Saturday, October 1, 2016

Let's Talk About Sex, Baby ... And Seventeenth Century Theatre

Yes! My totally grabby scandalous title brought you in! Read on, friends as I share my tipsily written, soberly edited thoughts on a seventeenth century spy, tinder and feminism. 

I recently watched the dress run of The Rover, probably the sexiest show currently on at the RSC. (If you don’t think that’s much of a statement, go check out Lucifer in a white catsuit, red lipstick and stilettos in Doctor Faustus at the Barbican, then come back to me. Elizabethan theatre is RAUNCHY.) 

It was very enjoyable. Aphra Behn, who wrote it, was one of the UK’s first professional female playwrights, when she wasn’t being a spy. She’s kind of like a seventeenth century John le Carre, except she wrote about far more universal and exciting things than international espionage: sex and travel, mostly. The play’s about three wealthy sisters who escape their brother’s restrictive watch to experience some fun and romance before facing the highly unromantic futures that have been laid out for them, which involve being shipped off to convents or into unwanted marriages. They disguise themselves as gypsies and join carnival season for one night of freedom, where they become entangled with three English travellers, who find the carnival equally new, exciting and foreign. 

The Rover © RSC

The whole play stinks of patriarchy, like most things from 1677 do. Amid the party atmosphere of the carnival, there are seriously solemn moments: one of the sisters has to not just forgive but pretty much laugh off two men who attempted to rape her (on separate occasions! in one day! And one of them goes on to marry her sister!), and the sisters all have to do exactly what their brother and father tell them. 

While that’s all important though, what I really want to convey here is how SEXY the show is. There’s sexy men, and sexy women, and sexy men having sex with sexy women, and sexy women having sex with sexy men, and sexy women having sex with unsexy men and skirts fly off and hands wander and everyone is just so excited to SEE EACHOTHER. It’s lovely! 

The Rover © RSC
As I sat and watched the scandal unfold, it felt terribly unfair to me that nearly 350 years later, such electric, excitable sexual adventure still feels like such a distant and fantastical notion. There’s something desperately numbing about watching people dance and kiss and argue and get so intensely entangled in each other, in a story that only takes place over 24 hours or so, and then go home and turn to the 21st century’s equivalent matchmaking tool - not carnival, but tinder.
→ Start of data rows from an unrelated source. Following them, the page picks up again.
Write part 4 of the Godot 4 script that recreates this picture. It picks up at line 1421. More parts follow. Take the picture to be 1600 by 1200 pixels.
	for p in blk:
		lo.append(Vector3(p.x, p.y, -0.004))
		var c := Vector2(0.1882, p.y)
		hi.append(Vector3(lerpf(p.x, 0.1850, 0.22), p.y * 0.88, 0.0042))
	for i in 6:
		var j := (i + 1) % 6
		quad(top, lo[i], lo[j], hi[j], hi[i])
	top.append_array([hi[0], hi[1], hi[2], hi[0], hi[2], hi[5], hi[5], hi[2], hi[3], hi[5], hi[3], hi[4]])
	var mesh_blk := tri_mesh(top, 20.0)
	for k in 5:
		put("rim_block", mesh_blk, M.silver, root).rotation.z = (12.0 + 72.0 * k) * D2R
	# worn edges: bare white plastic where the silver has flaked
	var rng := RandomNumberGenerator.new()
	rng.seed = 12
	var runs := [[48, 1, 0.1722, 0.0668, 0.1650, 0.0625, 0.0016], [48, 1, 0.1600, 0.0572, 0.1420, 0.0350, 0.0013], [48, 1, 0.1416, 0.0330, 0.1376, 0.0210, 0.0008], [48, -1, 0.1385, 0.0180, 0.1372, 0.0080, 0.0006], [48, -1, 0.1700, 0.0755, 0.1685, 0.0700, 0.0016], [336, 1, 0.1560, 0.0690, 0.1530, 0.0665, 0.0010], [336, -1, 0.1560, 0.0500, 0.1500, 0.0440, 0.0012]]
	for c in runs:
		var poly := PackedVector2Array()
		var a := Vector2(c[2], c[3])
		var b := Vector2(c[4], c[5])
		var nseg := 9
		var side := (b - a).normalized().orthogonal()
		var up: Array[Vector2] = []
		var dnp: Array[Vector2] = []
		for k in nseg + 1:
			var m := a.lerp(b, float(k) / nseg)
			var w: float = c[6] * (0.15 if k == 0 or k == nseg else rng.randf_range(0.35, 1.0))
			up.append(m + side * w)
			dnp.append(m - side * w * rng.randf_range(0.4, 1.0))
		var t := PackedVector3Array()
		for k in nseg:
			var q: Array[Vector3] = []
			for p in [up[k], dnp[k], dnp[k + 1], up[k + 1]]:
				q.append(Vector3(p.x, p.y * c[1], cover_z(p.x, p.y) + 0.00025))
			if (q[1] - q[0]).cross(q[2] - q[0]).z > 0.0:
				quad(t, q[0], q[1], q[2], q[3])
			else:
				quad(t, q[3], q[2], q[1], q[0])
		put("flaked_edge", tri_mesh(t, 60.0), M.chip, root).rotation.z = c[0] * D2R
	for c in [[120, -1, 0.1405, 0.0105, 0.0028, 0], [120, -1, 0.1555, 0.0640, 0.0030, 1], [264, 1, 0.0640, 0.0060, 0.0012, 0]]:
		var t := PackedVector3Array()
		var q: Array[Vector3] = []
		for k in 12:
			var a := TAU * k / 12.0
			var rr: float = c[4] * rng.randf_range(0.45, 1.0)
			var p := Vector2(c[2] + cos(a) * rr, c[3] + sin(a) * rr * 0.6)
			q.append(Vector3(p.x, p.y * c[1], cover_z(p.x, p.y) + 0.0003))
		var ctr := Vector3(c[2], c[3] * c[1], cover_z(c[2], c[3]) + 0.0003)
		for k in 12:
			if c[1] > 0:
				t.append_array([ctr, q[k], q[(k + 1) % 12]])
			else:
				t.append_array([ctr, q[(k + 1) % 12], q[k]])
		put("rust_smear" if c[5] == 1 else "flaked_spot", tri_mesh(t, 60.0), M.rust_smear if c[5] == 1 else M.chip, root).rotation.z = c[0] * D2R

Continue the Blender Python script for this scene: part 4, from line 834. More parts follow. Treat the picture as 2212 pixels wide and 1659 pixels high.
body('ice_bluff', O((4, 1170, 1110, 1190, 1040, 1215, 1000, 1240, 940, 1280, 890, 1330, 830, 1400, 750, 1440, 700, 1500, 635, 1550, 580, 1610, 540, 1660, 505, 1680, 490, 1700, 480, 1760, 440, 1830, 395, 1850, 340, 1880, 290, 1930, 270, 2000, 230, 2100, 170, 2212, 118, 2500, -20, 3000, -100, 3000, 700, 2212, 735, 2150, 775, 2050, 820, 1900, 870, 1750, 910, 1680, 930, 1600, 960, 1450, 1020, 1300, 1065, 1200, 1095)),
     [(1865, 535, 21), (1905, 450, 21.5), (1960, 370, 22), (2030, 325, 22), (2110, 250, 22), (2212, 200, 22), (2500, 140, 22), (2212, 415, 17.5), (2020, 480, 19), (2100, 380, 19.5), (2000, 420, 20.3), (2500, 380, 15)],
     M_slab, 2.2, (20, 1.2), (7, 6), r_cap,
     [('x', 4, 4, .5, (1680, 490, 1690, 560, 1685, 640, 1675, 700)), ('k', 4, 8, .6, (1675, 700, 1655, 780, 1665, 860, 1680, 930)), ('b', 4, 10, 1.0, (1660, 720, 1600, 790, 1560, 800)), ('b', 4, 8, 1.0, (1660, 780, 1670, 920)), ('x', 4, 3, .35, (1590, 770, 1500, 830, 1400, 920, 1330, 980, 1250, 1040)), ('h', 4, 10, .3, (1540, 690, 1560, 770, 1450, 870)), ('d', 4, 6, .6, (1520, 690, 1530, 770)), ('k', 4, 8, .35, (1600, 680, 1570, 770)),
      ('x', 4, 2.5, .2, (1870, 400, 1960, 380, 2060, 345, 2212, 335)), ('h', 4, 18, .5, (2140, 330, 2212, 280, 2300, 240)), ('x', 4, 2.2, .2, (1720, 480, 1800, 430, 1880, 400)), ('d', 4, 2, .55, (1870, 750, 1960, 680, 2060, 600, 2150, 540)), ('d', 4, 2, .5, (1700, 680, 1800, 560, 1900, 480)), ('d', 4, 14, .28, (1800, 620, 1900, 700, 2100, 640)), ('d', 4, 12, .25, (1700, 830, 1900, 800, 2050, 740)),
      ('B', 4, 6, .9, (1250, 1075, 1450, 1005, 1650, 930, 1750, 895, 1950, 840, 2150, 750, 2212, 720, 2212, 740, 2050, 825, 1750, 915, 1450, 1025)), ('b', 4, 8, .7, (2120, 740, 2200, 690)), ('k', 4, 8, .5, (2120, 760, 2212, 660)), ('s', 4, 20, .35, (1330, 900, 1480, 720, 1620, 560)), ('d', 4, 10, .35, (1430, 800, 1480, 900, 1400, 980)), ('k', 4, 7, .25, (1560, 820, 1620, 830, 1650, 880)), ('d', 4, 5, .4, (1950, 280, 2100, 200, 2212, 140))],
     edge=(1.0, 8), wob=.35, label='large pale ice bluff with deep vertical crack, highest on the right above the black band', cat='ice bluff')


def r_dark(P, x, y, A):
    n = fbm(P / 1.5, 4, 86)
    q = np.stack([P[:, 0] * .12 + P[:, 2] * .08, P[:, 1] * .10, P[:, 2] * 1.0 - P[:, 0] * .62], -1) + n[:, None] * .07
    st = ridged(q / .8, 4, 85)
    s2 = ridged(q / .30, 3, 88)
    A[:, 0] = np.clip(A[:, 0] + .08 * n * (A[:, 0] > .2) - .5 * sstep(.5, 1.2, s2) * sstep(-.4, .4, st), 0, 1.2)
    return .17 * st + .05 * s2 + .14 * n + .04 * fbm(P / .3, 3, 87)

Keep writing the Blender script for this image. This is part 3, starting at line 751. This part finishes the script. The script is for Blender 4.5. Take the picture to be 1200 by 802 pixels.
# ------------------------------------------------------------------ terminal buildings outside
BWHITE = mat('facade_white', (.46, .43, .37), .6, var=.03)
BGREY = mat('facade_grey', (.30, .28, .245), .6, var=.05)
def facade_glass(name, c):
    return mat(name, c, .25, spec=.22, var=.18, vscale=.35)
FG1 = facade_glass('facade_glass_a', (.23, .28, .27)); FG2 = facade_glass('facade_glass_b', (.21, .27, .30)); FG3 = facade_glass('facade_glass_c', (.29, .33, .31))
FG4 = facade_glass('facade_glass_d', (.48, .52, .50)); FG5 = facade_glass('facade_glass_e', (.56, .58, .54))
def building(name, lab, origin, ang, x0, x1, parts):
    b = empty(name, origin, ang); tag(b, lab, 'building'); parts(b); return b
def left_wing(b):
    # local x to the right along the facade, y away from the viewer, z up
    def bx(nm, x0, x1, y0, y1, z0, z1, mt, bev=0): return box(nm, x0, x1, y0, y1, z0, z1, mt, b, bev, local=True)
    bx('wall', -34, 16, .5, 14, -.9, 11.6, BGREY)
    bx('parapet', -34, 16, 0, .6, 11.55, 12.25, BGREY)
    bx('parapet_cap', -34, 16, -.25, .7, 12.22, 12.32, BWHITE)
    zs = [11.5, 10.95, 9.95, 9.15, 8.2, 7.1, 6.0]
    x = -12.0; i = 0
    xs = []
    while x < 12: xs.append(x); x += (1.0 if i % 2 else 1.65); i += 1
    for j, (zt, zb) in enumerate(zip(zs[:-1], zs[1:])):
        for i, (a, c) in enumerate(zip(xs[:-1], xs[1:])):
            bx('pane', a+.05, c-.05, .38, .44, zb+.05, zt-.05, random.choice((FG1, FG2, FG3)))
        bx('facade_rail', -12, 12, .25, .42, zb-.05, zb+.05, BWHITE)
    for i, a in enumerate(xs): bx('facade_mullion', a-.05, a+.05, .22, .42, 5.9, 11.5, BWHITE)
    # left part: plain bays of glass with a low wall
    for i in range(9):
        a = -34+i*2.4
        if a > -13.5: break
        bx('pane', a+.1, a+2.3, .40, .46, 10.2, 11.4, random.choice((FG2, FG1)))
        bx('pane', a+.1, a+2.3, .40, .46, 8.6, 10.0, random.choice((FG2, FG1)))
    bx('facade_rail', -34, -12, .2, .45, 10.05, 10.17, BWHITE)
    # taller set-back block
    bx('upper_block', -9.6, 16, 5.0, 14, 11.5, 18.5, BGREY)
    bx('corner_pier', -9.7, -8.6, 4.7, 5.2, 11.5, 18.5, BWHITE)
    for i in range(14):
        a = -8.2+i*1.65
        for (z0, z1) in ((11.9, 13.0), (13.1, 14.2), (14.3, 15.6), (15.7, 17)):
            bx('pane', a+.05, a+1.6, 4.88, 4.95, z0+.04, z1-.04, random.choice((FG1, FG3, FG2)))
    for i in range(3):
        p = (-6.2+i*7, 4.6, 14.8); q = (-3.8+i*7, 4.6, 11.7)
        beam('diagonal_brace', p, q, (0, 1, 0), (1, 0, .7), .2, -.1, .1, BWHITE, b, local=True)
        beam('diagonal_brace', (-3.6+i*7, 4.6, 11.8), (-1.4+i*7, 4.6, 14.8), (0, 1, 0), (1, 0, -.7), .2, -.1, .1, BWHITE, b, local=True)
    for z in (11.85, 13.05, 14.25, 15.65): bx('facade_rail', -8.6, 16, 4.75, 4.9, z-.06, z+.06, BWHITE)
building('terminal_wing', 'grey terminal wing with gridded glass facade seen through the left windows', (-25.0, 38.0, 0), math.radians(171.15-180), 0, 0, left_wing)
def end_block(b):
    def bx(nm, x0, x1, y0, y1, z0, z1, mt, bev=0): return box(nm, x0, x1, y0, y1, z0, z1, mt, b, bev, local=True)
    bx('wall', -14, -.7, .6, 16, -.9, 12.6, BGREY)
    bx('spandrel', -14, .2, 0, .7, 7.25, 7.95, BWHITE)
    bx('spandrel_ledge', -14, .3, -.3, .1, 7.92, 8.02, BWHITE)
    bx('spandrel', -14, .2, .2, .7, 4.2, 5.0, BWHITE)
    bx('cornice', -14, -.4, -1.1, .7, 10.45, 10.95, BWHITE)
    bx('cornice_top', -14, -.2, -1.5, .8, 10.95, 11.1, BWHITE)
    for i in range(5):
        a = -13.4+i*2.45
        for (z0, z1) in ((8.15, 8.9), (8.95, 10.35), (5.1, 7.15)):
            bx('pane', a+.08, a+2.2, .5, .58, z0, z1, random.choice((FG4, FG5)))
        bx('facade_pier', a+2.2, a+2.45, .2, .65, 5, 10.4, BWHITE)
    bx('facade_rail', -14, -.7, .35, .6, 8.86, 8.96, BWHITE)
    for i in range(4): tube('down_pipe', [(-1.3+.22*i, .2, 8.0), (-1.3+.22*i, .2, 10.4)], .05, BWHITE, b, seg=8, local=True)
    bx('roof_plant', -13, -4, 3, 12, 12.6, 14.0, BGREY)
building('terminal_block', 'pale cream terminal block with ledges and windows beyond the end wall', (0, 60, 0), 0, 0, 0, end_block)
Masks and music and dance have given way to swiping through photos and forcing conversation with boring strangers on an app. 

HOW CAN THIS HAVE HAPPENED? We’ve had lots of progress since 1677. Microwaves and shorts for women, to name but two examples. It is very much a good thing that I am not forced to marry anyone I don’t want to. This play makes it abundantly obvious that women in the seventeenth century found it just as unsavoury a prospect as we do today. It is good that women can now report rape as a crime, and men are punished - occasionally. AREN’T WE LUCKY. But all these marks of progress come with serious caveats. I may not have to marry anyone I don’t want to, but that’s not the case for many women and girls in the world. We might be able to report rape as a crime, but women still have to laugh off rape ‘jokes’ in many situations.  

Rather than joining a carnival and dancing round in masks, meeting people, taking in smells and sights and sounds and feeling physical attraction, we join Tinder or Grindr or Happn, and virtually bat off weirdos and consign ourselves to random onslaughts of dickpics. Technology has somehow allowed us to do away with physical connection, but keep the abuse and objectification. How can we have let this happen as a society? We’ve kept the sexual oppression, and LOST THE ACTUAL SEX?!?! 

© Vice
I don’t think I’m being over dramatic here. A study released last month showed that millenials (specifically young people aged 20-24), have less actual, in person, kissy touchy sex than previous generations. And I can believe it. I mean, how do you even connect with people these days? We don’t go outside! Even if we did, what would we do? Technology has splintered the media so much that there’s very little that EVERYONE connects over any more.There’s nowhere that EVERYONE IS. They’re not at carnivals, or speakeasies, or punk gigs or raves. They’re on the internet. (And while you CAN have sex over the internet, I’m going to stick my neck out here and say it’s not as fun.) And yet these extra miles and messages and apps between us all haven’t kept us any safer. Young women have a 30% chance of being sexually assaulted on university campuses. We’ve kept the dark, oppressive demons of centuries past and cast off the fun side. 

Watching this 1677 play in 2016, the poignant, relatable aspects are the violence, sinister control and revenge many of the men seek to affect on the women, while the lively sexual banter feels ludicrous and dated. IT SHOULD BE THE OTHER WAY AROUND. The crazily overt sexism should feel distant and antiquated, and the SEX, the CONNECTION and the CARNIVAL, should feel universal.